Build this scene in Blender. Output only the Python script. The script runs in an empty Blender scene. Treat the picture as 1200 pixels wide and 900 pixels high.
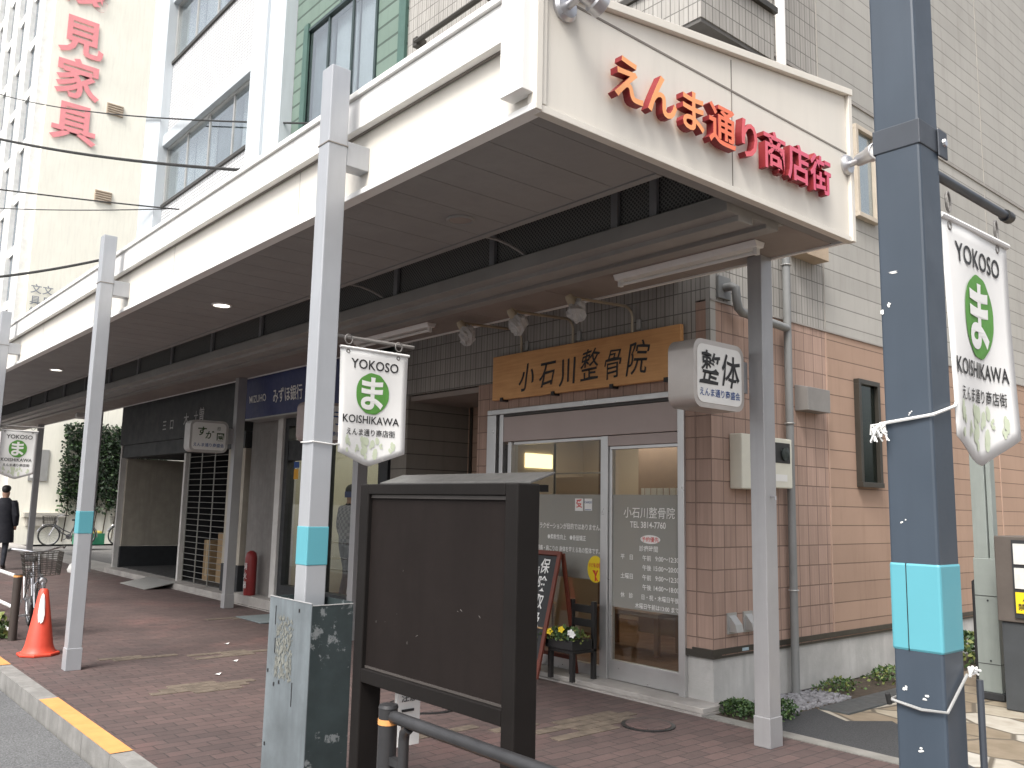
import bpy, bmesh, math, random
from mathutils import Vector, Matrix
rnd = random.Random(7)
R = math.radians
S = bpy.context.scene
C = S.collection

# ------------------------------------------------------------------ camera, sky, sun, exposure
YAW, PIT, ROL = 0.70702, 0.139327, 0.0211859
def cam_matrix():
    f0 = Vector((-math.cos(YAW), math.sin(YAW), 0)); r0 = Vector((math.sin(YAW), math.cos(YAW), 0)); u0 = Vector((0, 0, 1))
    f = math.cos(PIT)*f0 + math.sin(PIT)*u0; u = -math.sin(PIT)*f0 + math.cos(PIT)*u0
    r = math.cos(ROL)*r0 + math.sin(ROL)*u; uu = -math.sin(ROL)*r0 + math.cos(ROL)*u
    return Matrix(((r.x, uu.x, -f.x, 0), (r.y, uu.y, -f.y, 0), (r.z, uu.z, -f.z, 1.6), (0, 0, 0, 1)))
cd = bpy.data.cameras.new('camera'); cam = bpy.data.objects.new('camera', cd); C.objects.link(cam)
cam.matrix_world = cam_matrix(); cd.sensor_width = 36; cd.lens = 36*1014.12/1200; cd.clip_start = .05; cd.clip_end = 2000
S.camera = cam
SUN_EL, SUN_AZ = R(54), math.atan2(.38, -1.0)        # azimuth measured from +Y towards +X
W = bpy.data.worlds.new('World'); S.world = W; W.use_nodes = True
nt = W.node_tree; nt.nodes.clear()
sky = nt.nodes.new('ShaderNodeTexSky'); sky.sky_type = 'NISHITA'; sky.sun_disc = False
sky.sun_elevation = SUN_EL; sky.sun_rotation = SUN_AZ; sky.air_density = 1.0; sky.dust_density = 6; sky.ozone_density = 1
hs = nt.nodes.new('ShaderNodeHueSaturation'); hs.inputs['Saturation'].default_value = .28; hs.inputs['Value'].default_value = 1.0
bg = nt.nodes.new('ShaderNodeBackground'); bg.inputs[1].default_value = .13
wo = nt.nodes.new('ShaderNodeOutputWorld')
nt.links.new(sky.outputs[0], hs.inputs['Color']); nt.links.new(hs.outputs[0], bg.inputs[0]); nt.links.new(bg.outputs[0], wo.inputs[0])
sl = bpy.data.lights.new('sun', 'SUN'); sl.energy = 1.7; sl.angle = R(22); sl.color = (1, .95, .88)
so = bpy.data.objects.new('sun', sl); C.objects.link(so)
sd = Vector((math.sin(SUN_AZ)*math.cos(SUN_EL), math.cos(SUN_AZ)*math.cos(SUN_EL), math.sin(SUN_EL)))
so.rotation_euler = sd.to_track_quat('Z', 'Y').to_euler()
S.view_settings.view_transform = 'Standard'; S.view_settings.look = 'None'; S.view_settings.gamma = 1
S.view_settings.use_curve_mapping = False
S.view_settings.exposure = 1.06
S.render.engine = 'CYCLES'
cy = S.cycles; cy.use_denoising = True; cy.max_bounces = 8; cy.transparent_max_bounces = 12; cy.diffuse_bounces = 5
cy.sample_clamp_indirect = 6; cy.caustics_reflective = False; cy.caustics_refractive = False

# ------------------------------------------------------------------ materials
def newmat(name):
    m = bpy.data.materials.new(name); m.use_nodes = True
    n = m.node_tree; n.nodes.clear()
    out = n.nodes.new('ShaderNodeOutputMaterial'); b = n.nodes.new('ShaderNodeBsdfPrincipled')
    n.links.new(b.outputs[0], out.inputs[0])
    return m, n, b, out
def sc(col, k): return tuple(min(1, c*k) for c in col[:3]) + (1,)
def nd(n, t, **kw):
    x = n.nodes.new('ShaderNode'+t)
    for k, v in kw.items():
        if k in x.inputs.keys() if hasattr(x.inputs, 'keys') else False: x.inputs[k].default_value = v
        else: setattr(x, k, v)
    return x
def mixc(n, fac, a, b, mode='MIX'):
    x = n.nodes.new('ShaderNodeMix'); x.data_type = 'RGBA'; x.blend_type = mode
    for sock, v in ((x.inputs[0], fac), (x.inputs[6], a), (x.inputs[7], b)):
        if hasattr(v, 'is_linked'): n.links.new(v, sock)
        else: sock.default_value = v
    return x.outputs[2]
def ramp(n, src, p0, p1, c0=(0, 0, 0, 1), c1=(1, 1, 1, 1)):
    x = n.nodes.new('ShaderNodeValToRGB'); e = x.color_ramp.elements
    e[0].position = p0; e[1].position = p1; e[0].color = c0; e[1].color = c1
    n.links.new(src, x.inputs[0]); return x.outputs[0]
def noise(n, vec, scale, detail=5, rough=.6, stretch=None):
    if stretch:
        mp = n.nodes.new('ShaderNodeMapping'); mp.inputs['Scale'].default_value = stretch
        n.links.new(vec, mp.inputs[0]); vec = mp.outputs[0]
    x = n.nodes.new('ShaderNodeTexNoise'); x.inputs['Scale'].default_value = scale
    x.inputs['Detail'].default_value = detail; x.inputs['Roughness'].default_value = rough
    n.links.new(vec, x.inputs['Vector']); return x.outputs[0]
def objco(n):
    return n.nodes.new('ShaderNodeTexCoord').outputs['Object']
def bump(n, b, h, strength=.3, dist=.01):
    x = n.nodes.new('ShaderNodeBump'); x.inputs['Strength'].default_value = strength; x.inputs['Distance'].default_value = dist
    n.links.new(h, x.inputs['Height']); n.links.new(x.outputs[0], b.inputs['Normal'])
MC = {}
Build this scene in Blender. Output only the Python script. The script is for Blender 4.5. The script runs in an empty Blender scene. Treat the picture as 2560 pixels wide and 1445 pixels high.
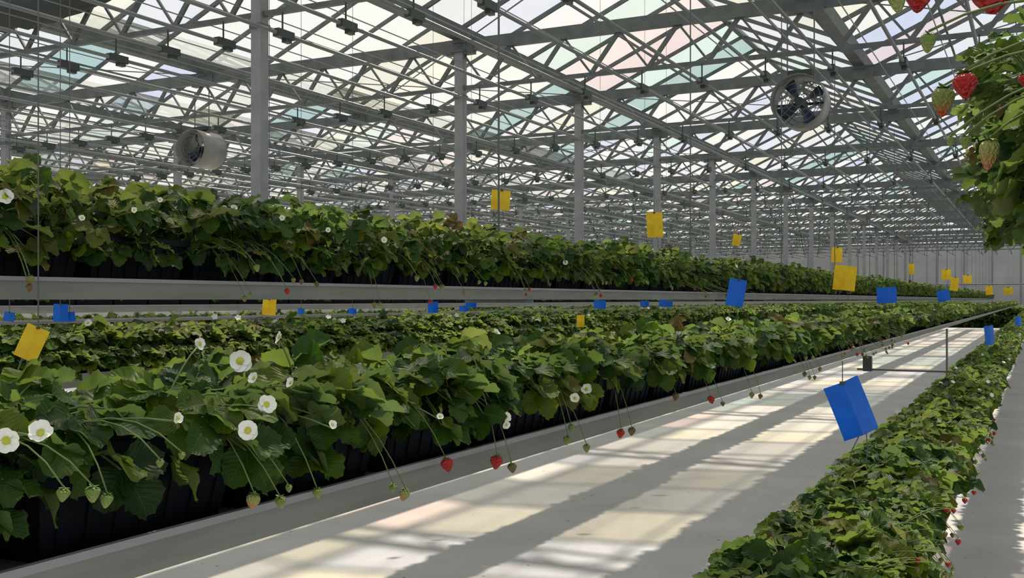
import bpy, math, random
import numpy as np
from mathutils import Matrix, Vector, Euler

sc = bpy.context.scene
col = sc.collection
R = math.radians
random.seed(7)

# ------------------------------------------------------------------ camera
FPX, CX, HY = 2596.0, 1280.0, 749.0
TH = math.atan(1314.0 / FPX)
CT, ST = math.cos(TH), math.sin(TH)
EYE = 1.5
cd = bpy.data.cameras.new('camera')
cam = bpy.data.objects.new('camera', cd)
col.objects.link(cam)
cam.location = (0, 0, EYE)
cam.rotation_euler = (R(90), 0, TH)
cd.sensor_width = 36
cd.lens = FPX / 2560 * 36
cd.shift_y = (HY - 722.5) / 2560
cd.clip_start = 0.02
cd.clip_end = 400
sc.camera = cam

# ------------------------------------------------------------------ world, sun, exposure
w = bpy.data.worlds.new('sky')
sc.world = w
w.use_nodes = True
nt = w.node_tree
nt.nodes.clear()
out = nt.nodes.new('ShaderNodeOutputWorld')
bg = nt.nodes.new('ShaderNodeBackground')
bg.inputs['Strength'].default_value = 0.90
tc = nt.nodes.new('ShaderNodeTexCoord')
nz = nt.nodes.new('ShaderNodeTexNoise')
nz.inputs['Scale'].default_value = 3.0
nz.inputs['Detail'].default_value = 4
rp = nt.nodes.new('ShaderNodeValToRGB')
rp.color_ramp.elements[0].position = 0.3
rp.color_ramp.elements[0].color = (0.78, 0.85, 0.95, 1)
rp.color_ramp.elements[1].position = 0.62
rp.color_ramp.elements[1].color = (0.98, 0.95, 0.92, 1)
nt.links.new(tc.outputs['Generated'], nz.inputs['Vector'])
nt.links.new(nz.outputs['Fac'], rp.inputs['Fac'])
nt.links.new(rp.outputs['Color'], bg.inputs['Color'])
nt.links.new(bg.outputs['Background'], out.inputs['Surface'])

sd = bpy.data.lights.new('sun', 'SUN')
sun = bpy.data.objects.new('sun', sd)
col.objects.link(sun)
sd.energy = 5.6
sd.angle = R(1.6)
sd.color = (1.0, 0.88, 0.69)
SUN_DIR = Vector((0.15, -0.55, -1.0))      # the way the light travels
sun.rotation_euler = SUN_DIR.to_track_quat('-Z', 'Y').to_euler()

sc.view_settings.view_transform = 'Standard'
sc.view_settings.look = 'None'
sc.view_settings.gamma = 1
sc.view_settings.use_curve_mapping = False
sc.view_settings.exposure = 0.25
sc.cycles.use_denoising = True
sc.cycles.max_bounces = 8
sc.cycles.transparent_max_bounces = 12
sc.cycles.caustics_reflective = False
sc.cycles.caustics_refractive = False
sc.cycles.sample_clamp_indirect = 6


# ------------------------------------------------------------------ helpers
def at(px, py, X):
    """the point of the plane x = X that the photo shows at (px, py)"""
    d = -X * FPX / (CT * (px - (CX + FPX * ST / CT))) * -1.0
    d = abs(d)
    Y = (d + X * ST) / CT
    return Vector((X, Y, EYE + (HY - py) * d / FPX))


def px_size(p, pix):
    d = -p[0] * ST + p[1] * CT
    return pix * d / FPX


def bsdf(name, color, rough=0.5, metal=0.0, spec=0.5):
    m = bpy.data.materials.new(name)
    m.use_nodes = True
    p = m.node_tree.nodes['Principled BSDF']
    p.inputs['Base Color'].default_value = (*color, 1)
    p.inputs['Roughness'].default_value = rough
    p.inputs['Metallic'].default_value = metal
    p.inputs['Specular IOR Level'].default_value = spec
    return m


def N(m, t, **kw):
    n = m.node_tree.nodes.new(t)
    for k, v in kw.items():
        n.inputs[k].default_value = v
    return n


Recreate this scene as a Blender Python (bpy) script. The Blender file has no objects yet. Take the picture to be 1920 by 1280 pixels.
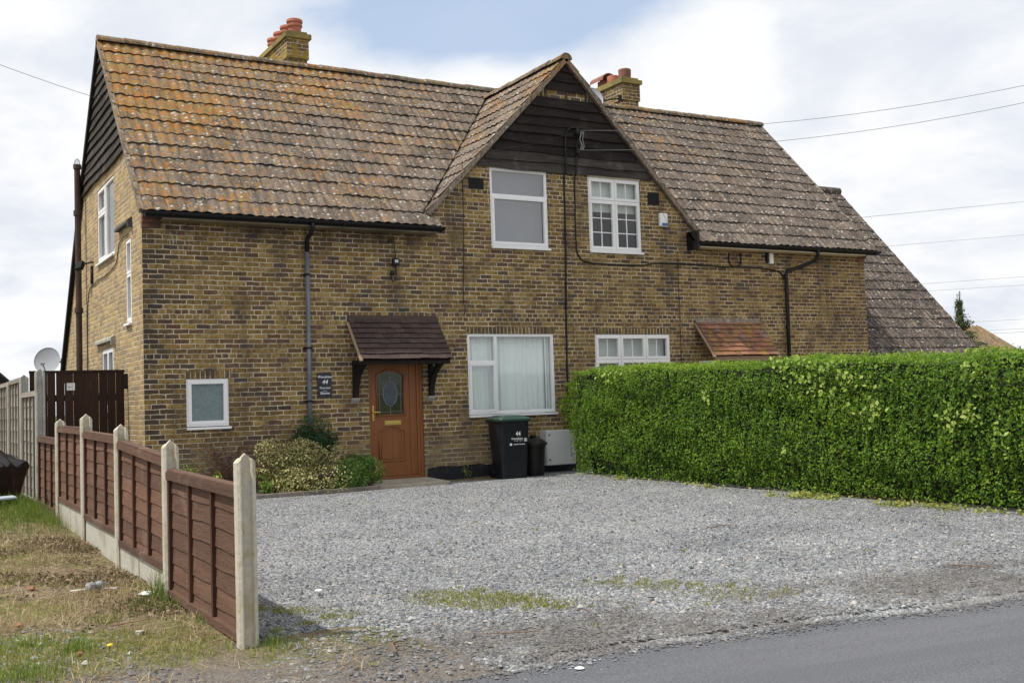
import bpy, bmesh, math, random
import numpy as np
from mathutils import Vector, Matrix
random.seed(7); RS = np.random.RandomState(11)
S = bpy.context.scene; COL = S.collection
# ------------------------------------------------------------------ camera
cam = bpy.data.cameras.new('camera'); cam.sensor_width = 36; cam.sensor_fit = 'HORIZONTAL'; cam.lens = 38.3276
cam.clip_end = 3000; cam.clip_start = .05
co = bpy.data.objects.new('camera', cam); COL.objects.link(co)
R = [[0.865989, -0.002202, 0.500057], [-0.499001, 0.061318, 0.86443], [-0.032566, -0.998116, 0.052002]]
co.matrix_world = Matrix(((R[0][0], -R[0][1], -R[0][2], -3.360998), (R[1][0], -R[1][1], -R[1][2], -16.752357),
                          (R[2][0], -R[2][1], -R[2][2], 1.272494), (0, 0, 0, 1)))
S.camera = co
# ------------------------------------------------------------------ sun, sky, exposure
SUN_DIR = Vector((-0.47, 0.07, 0.88)).normalized()           # towards the sun
sl = bpy.data.lights.new('sun', 'SUN'); sl.energy = 3.6; sl.angle = math.radians(0.9); sl.color = (1.0, .95, .86)
so = bpy.data.objects.new('sun', sl); COL.objects.link(so)
so.rotation_euler = SUN_DIR.to_track_quat('Z', 'Y').to_euler()
S.view_settings.view_transform = 'Standard'; S.view_settings.look = 'None'
S.view_settings.exposure = 0.22; S.view_settings.gamma = 1.0; S.view_settings.use_curve_mapping = False
W = bpy.data.worlds.new('World'); S.world = W; W.use_nodes = True


# ------------------------------------------------------------------ node helper
class G:
    def __init__(s, nt): s.nt = nt
    def new(s, t, **kw):
        n = s.nt.nodes.new(t)
        for k, v in kw.items(): setattr(n, k, v)
        return n
    def put(s, sock, v):
        if isinstance(v, bpy.types.NodeSocket): s.nt.links.new(v, sock)
        elif v is not None:
            if sock.type == 'RGBA' and len(v) == 3: v = (*v, 1)
            sock.default_value = v
    def m(s, op, a, b=None, c=None, clamp=False):
        n = s.new('ShaderNodeMath', operation=op, use_clamp=clamp)
        for i, v in enumerate((a, b, c)):
            if v is not None: s.put(n.inputs[i], v)
        return n.outputs[0]
    def vm(s, op, a, b=None):
        n = s.new('ShaderNodeVectorMath', operation=op)
        s.put(n.inputs[0], a)
        if b is not None: s.put(n.inputs[3] if op == 'SCALE' else n.inputs[1], b)
        return n.outputs[1] if op in ('LENGTH', 'DOT_PRODUCT', 'DISTANCE') else n.outputs[0]
    def mix(s, f, a, b, blend='MIX'):
        n = s.new('ShaderNodeMix', data_type='RGBA', blend_type=blend)
        s.put(n.inputs[0], f); s.put(n.inputs[6], a); s.put(n.inputs[7], b); return n.outputs[2]
    def noise(s, vec, scale, detail=4, rough=.55, dist=0):
        n = s.new('ShaderNodeTexNoise'); s.put(n.inputs['Vector'], vec)
        n.inputs['Scale'].default_value = scale; n.inputs['Detail'].default_value = detail
        n.inputs['Roughness'].default_value = rough; n.inputs['Distortion'].default_value = dist
        return n.outputs[0]
    def voro(s, vec, scale, feature='F1', rnd=1.0):
        n = s.new('ShaderNodeTexVoronoi', feature=feature); s.put(n.inputs['Vector'], vec)
        n.inputs['Scale'].default_value = scale; n.inputs['Randomness'].default_value = rnd
        return n
    def wn(s, vec):
        n = s.new('ShaderNodeTexWhiteNoise', noise_dimensions='3D'); s.put(n.inputs[0], vec); return n
    def ramp(s, f, stops, interp='LINEAR'):
        n = s.new('ShaderNodeValToRGB'); n.color_ramp.interpolation = interp; e = n.color_ramp.elements
        while len(e) < len(stops): e.new(.5)
        for el, (p, c) in zip(e, stops):
            el.position = p
            el.color = (*c, 1) if not isinstance(c, (int, float)) else (c, c, c, 1)
        s.put(n.inputs[0], f); return n.outputs[0]
    def step(s, v, a, b):                                       # smooth 0..1 between a and b
        n = s.new('ShaderNodeMapRange', interpolation_type='SMOOTHSTEP'); s.put(n.inputs[0], v)
        n.inputs[1].default_value = a; n.inputs[2].default_value = b; return n.outputs[0]
    def sep(s, v):
        n = s.new('ShaderNodeSeparateXYZ'); s.put(n.inputs[0], v); return n.outputs
    def comb(s, x=0., y=0., z=0.):
        n = s.new('ShaderNodeCombineXYZ')
        for i, v in enumerate((x, y, z)): s.put(n.inputs[i], v)
        return n.outputs[0]
    def obj(s): return s.new('ShaderNodeTexCoord').outputs['Object']
    def pos(s): return s.new('ShaderNodeNewGeometry').outputs['Position']
    def attr(s, name): return s.new('ShaderNodeAttribute', attribute_name=name).outputs['Fac']
    def rand(s): return s.new('ShaderNodeObjectInfo').outputs['Random']
    def bump(s, h, strength=.5, dist=.01, normal=None):
        n = s.new('ShaderNodeBump'); n.inputs['Strength'].default_value = strength; n.inputs['Distance'].default_value = dist
        s.put(n.inputs['Height'], h)
        if normal: s.put(n.inputs['Normal'], normal)
        return n.outputs[0]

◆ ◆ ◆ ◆

GOAL: Transcribe, from the records above, the first line and every line after it up to and including the line with "C = S.collection"; omit pictures.

ANSWER FOR THE TASK:
Build this scene in Blender. Output only the Python script. The script runs in an empty Blender scene. Treat the picture as 1200 pixels wide and 900 pixels high.
import bpy, bmesh, math, random
from mathutils import Vector, Matrix
rnd = random.Random(7)
R = math.radians
S = bpy.context.scene
C = S.collection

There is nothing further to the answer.